El otro pecado no está en el video. Ofelia Fernández lo confiesa en la entrevista que le realizaron en el programa de “Pepe” Rosemblat (a la que concurrió acompañada por una joven perteneciente a un centro de estudiantes de una escuela secundaria, y por un profesor de historia que dicta su materia en otra escuela secundaria). Allí Ofelia dijo que este video era una excusa para salir de gira por el país a concientizar a la gente, a “iluminar” a la gente sobre aquellos problemas que la gente por sí sola no sabe cómo solucionar. Más allá de lo pasado de moda de este tipo ideal de intelectual: ¿a qué público está dirigido el documental? ¿A todo el mundo? ¿A la generación de Ofelia? ¿O a la elite cultural porteña sobreinformada?  

Nada bueno puede salir de tanto sentido progresista.

PD: No ahondamos en el discurso contra la adicción que generarían las apps, no porque no nos parezca importante, sino porque extendería mucho esta nota.
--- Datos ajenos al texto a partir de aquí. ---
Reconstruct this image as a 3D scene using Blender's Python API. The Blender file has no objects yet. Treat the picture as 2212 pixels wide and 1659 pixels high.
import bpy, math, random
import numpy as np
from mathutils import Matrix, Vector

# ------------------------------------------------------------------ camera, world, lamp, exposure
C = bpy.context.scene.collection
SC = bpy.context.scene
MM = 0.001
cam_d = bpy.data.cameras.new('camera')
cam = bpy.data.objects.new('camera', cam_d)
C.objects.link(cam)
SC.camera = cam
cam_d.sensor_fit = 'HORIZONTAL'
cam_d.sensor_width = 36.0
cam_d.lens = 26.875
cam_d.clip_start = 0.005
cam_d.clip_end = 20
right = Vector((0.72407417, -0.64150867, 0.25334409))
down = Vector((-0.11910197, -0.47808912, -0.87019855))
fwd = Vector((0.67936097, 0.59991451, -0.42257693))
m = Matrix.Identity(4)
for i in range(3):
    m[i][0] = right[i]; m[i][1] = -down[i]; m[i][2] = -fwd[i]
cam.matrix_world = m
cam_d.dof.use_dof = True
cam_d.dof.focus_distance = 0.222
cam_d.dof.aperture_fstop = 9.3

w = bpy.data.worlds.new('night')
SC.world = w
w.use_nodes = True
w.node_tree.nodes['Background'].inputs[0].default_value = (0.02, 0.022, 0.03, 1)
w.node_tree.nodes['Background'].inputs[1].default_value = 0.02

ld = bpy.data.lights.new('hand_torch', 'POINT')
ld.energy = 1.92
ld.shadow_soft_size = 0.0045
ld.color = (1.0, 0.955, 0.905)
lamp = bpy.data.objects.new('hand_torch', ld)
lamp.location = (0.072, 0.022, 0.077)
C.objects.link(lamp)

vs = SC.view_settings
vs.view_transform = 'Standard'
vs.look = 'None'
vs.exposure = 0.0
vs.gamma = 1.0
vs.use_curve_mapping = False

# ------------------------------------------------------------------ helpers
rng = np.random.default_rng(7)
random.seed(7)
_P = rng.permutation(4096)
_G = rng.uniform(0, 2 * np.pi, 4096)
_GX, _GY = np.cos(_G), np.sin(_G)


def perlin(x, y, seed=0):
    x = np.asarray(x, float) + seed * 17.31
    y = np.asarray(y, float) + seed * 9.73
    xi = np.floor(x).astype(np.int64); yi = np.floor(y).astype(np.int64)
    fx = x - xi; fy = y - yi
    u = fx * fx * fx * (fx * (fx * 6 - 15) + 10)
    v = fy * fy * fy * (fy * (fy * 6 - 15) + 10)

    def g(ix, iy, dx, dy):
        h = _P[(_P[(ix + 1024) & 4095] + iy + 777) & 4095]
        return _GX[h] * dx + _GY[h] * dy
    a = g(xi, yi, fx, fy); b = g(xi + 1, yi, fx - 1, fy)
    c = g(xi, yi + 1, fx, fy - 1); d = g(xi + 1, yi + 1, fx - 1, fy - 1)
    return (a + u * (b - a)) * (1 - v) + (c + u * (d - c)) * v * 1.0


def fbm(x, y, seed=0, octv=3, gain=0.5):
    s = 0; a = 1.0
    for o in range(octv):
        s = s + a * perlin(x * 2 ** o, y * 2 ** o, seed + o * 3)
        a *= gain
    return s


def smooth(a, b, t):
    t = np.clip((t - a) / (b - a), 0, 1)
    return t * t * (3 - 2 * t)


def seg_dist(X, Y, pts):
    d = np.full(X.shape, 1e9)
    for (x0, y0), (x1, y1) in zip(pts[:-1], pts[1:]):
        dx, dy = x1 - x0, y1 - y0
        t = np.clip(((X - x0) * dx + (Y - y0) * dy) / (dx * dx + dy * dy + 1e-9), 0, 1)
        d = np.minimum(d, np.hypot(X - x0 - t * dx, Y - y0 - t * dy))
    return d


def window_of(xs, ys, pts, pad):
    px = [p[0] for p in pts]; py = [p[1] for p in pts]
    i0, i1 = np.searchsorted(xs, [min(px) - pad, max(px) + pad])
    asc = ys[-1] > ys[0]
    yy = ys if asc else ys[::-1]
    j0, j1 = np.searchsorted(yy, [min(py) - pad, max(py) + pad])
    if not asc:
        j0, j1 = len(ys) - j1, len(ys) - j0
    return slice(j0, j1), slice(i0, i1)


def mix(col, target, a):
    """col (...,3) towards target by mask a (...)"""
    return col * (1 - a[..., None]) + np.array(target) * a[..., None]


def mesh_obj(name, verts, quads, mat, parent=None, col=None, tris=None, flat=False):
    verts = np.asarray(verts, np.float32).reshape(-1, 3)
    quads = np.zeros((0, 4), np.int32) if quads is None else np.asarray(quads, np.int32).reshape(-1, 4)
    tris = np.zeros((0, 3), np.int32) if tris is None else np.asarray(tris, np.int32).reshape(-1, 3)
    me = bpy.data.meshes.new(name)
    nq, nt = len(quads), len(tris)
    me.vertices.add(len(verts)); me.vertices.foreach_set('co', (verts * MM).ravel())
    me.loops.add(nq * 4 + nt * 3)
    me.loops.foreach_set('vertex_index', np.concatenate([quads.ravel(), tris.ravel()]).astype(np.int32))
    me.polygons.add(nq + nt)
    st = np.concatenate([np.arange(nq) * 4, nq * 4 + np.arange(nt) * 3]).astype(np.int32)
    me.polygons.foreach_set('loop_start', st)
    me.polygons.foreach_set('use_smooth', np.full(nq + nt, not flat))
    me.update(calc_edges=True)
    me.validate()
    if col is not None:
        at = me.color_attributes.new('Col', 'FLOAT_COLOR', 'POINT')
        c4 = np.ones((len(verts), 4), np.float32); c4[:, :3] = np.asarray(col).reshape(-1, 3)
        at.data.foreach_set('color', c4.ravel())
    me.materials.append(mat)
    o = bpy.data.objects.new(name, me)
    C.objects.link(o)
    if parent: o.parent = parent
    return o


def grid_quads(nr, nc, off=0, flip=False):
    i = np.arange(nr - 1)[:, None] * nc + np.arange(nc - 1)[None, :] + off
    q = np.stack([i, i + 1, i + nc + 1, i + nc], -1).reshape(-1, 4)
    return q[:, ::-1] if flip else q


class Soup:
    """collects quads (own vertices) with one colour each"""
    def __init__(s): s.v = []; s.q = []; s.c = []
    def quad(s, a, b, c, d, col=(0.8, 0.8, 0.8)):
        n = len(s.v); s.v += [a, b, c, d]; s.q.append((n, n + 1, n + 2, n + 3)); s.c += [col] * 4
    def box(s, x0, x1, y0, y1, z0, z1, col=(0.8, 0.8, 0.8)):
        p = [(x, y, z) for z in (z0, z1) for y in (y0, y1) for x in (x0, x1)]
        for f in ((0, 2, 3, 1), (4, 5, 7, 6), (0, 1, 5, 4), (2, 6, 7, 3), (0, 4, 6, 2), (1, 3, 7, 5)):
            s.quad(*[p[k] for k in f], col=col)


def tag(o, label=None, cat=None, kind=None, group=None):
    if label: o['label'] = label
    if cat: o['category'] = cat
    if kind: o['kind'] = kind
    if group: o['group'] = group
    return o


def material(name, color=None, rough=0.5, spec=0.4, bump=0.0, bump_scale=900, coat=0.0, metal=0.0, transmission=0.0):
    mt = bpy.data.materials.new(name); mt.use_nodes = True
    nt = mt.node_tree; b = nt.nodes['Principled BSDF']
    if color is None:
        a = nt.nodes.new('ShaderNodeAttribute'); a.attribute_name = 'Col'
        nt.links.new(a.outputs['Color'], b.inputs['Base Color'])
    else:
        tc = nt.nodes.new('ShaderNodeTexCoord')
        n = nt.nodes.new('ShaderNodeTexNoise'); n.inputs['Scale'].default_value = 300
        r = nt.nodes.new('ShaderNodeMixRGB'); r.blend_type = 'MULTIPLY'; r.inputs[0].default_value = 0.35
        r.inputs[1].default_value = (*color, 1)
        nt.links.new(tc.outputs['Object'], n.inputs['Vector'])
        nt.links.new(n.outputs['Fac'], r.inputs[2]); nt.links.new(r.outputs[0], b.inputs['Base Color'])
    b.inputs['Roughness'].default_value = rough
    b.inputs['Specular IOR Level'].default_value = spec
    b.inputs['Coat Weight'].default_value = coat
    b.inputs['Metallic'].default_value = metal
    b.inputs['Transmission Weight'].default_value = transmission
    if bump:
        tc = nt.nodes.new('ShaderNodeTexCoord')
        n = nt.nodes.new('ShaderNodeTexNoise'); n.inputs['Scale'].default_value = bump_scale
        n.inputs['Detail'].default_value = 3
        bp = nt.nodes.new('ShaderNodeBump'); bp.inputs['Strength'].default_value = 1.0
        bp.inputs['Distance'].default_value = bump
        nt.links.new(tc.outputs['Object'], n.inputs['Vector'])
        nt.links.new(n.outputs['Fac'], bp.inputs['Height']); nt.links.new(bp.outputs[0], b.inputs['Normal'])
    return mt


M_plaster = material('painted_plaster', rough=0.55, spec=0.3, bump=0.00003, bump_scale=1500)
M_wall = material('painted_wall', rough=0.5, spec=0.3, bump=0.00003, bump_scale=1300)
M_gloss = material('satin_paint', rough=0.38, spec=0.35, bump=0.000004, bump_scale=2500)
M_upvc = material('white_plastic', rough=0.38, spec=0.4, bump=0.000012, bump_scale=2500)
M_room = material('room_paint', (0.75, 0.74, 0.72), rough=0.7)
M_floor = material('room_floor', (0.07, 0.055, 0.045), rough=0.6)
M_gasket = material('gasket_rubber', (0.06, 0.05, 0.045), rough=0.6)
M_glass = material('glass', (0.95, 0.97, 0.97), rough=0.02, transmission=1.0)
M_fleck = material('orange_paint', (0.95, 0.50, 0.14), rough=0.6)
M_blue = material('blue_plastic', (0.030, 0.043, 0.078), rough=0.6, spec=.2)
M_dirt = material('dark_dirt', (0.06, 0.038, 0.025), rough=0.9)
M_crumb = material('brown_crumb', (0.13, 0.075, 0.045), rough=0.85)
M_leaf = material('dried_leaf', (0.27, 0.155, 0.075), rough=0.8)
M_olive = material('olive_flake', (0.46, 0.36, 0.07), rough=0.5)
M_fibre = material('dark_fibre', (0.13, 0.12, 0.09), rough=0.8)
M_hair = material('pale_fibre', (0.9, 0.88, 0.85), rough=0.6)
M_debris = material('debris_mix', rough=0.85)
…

En el video le dan mucha importancia: “Todos los nenes de 10 años se drogan con pantallas. Es una droga universal. Y es extremo por su diseño adictivo”. La adicción fue la esencia del siglo pasado y no dejó de incrementarse en la contemporaneidad, desde el cigarrillo a la sexualidad, pasando por el juego, el trabajo y las tecnologías conectivas, etc. Pero no son las apps, las redes sociales o el smartphone sino la forma de vínculo la que es adictiva. Para elaborar esa forma plástica de un modo provechoso se requiere pensar desde otras perspectivas que no sean solo la nuestra.